Data extract –
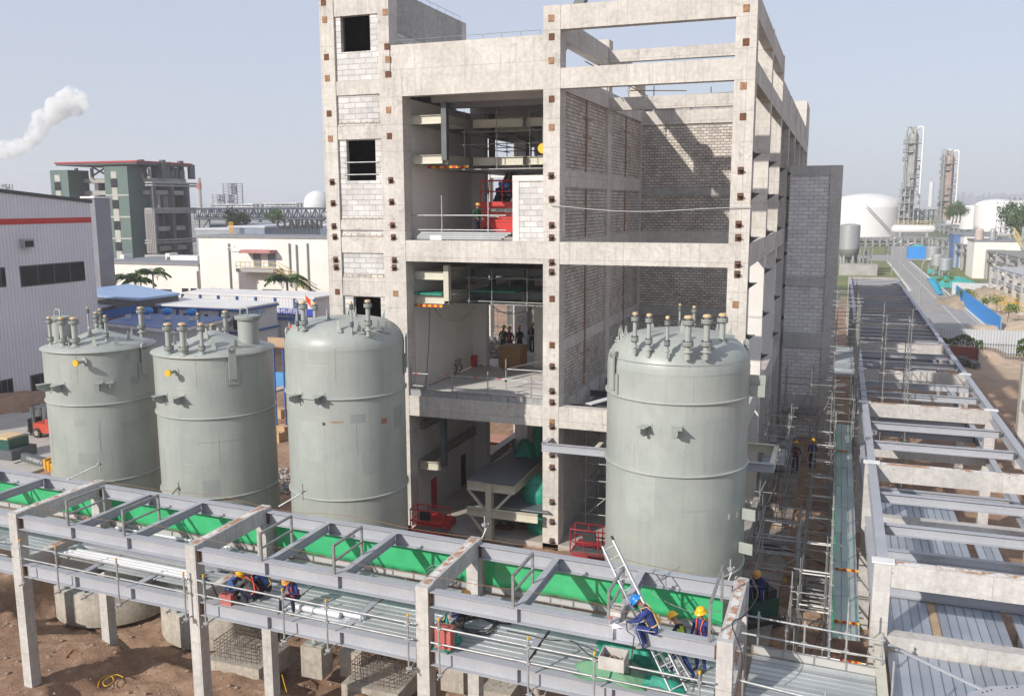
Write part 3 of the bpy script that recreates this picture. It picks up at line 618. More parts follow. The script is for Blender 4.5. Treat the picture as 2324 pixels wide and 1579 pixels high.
def rebar(px, py, label, w_, d_, h_, zt):
    p = oZ(px, py, zt); t_ = thing('rebar_cage', label, 'rebar cage', (p.x, p.y, zt), 'rebar cages on concrete footings')
    MB().box(p.x-w_/2-.25, p.y-.25, -18.6, p.x+w_/2+.25, p.y+d_+.25, zt).build('footing', PEDM, t_)
    b = MB(); nn = 9
    for a in range(nn):
        for c in range(nn):
            if 0 < a < nn-1 and 0 < c < nn-1 and (a+c) % 3: continue
            x, y = p.x-w_/2+w_*a/(nn-1), p.y+d_*c/(nn-1); hh = h_*random.uniform(.85, 1.1); b.path([(x, y, zt-.1), (x+random.uniform(-.03, .03), y, zt+hh), (x+random.uniform(-.15, .15), y+random.uniform(-.1, .1), zt+hh+.05)], .012, 4)
    for k in range(5):
        z = zt+.1+h_*k/5; b.path([(p.x-w_/2, p.y, z), (p.x+w_/2, p.y, z), (p.x+w_/2, p.y+d_, z), (p.x-w_/2, p.y+d_, z), (p.x-w_/2, p.y, z)], .011, 4)
    for k in range(7):
        b.path([(p.x-w_/2, p.y+d_*k/6, zt+h_*.9), (p.x+w_/2, p.y+d_*k/6, zt+h_*.85)], .011, 4); b.path([(p.x-w_/2+w_*k/6, p.y, zt+h_*.9), (p.x-w_/2+w_*k/6, p.y+d_, zt+h_*.88)], .011, 4)
    b.build('bars', M('bar_steel', (.10, .085, .075), (.16, .10, .06), 5, .8), t_)
rebar(535, 1500, 'tangled rusty rebar cage on a footing right of the second rack column', 2.0, 1.6, .75, -17.75)
rebar(845, 1555, 'square rebar cage holding a yellow-ended stick, left of the third rack column', 1.9, 1.5, .8, -17.95)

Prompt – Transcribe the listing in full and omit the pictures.

Response to the task –
Write part 3 of the bpy script that recreates this picture. It picks up at line 618. More parts follow. The script is for Blender 4.5. Treat the picture as 2324 pixels wide and 1579 pixels high.
def rebar(px, py, label, w_, d_, h_, zt):
    p = oZ(px, py, zt); t_ = thing('rebar_cage', label, 'rebar cage', (p.x, p.y, zt), 'rebar cages on concrete footings')
    MB().box(p.x-w_/2-.25, p.y-.25, -18.6, p.x+w_/2+.25, p.y+d_+.25, zt).build('footing', PEDM, t_)
    b = MB(); nn = 9
    for a in range(nn):
        for c in range(nn):
            if 0 < a < nn-1 and 0 < c < nn-1 and (a+c) % 3: continue
            x, y = p.x-w_/2+w_*a/(nn-1), p.y+d_*c/(nn-1); hh = h_*random.uniform(.85, 1.1); b.path([(x, y, zt-.1), (x+random.uniform(-.03, .03), y, zt+hh), (x+random.uniform(-.15, .15), y+random.uniform(-.1, .1), zt+hh+.05)], .012, 4)
    for k in range(5):
        z = zt+.1+h_*k/5; b.path([(p.x-w_/2, p.y, z), (p.x+w_/2, p.y, z), (p.x+w_/2, p.y+d_, z), (p.x-w_/2, p.y+d_, z), (p.x-w_/2, p.y, z)], .011, 4)
    for k in range(7):
        b.path([(p.x-w_/2, p.y+d_*k/6, zt+h_*.9), (p.x+w_/2, p.y+d_*k/6, zt+h_*.85)], .011, 4); b.path([(p.x-w_/2+w_*k/6, p.y, zt+h_*.9), (p.x-w_/2+w_*k/6, p.y+d_, zt+h_*.88)], .011, 4)
    b.build('bars', M('bar_steel', (.10, .085, .075), (.16, .10, .06), 5, .8), t_)
rebar(535, 1500, 'tangled rusty rebar cage on a footing right of the second rack column', 2.0, 1.6, .75, -17.75)
rebar(845, 1555, 'square rebar cage holding a yellow-ended stick, left of the third rack column', 1.9, 1.5, .8, -17.95)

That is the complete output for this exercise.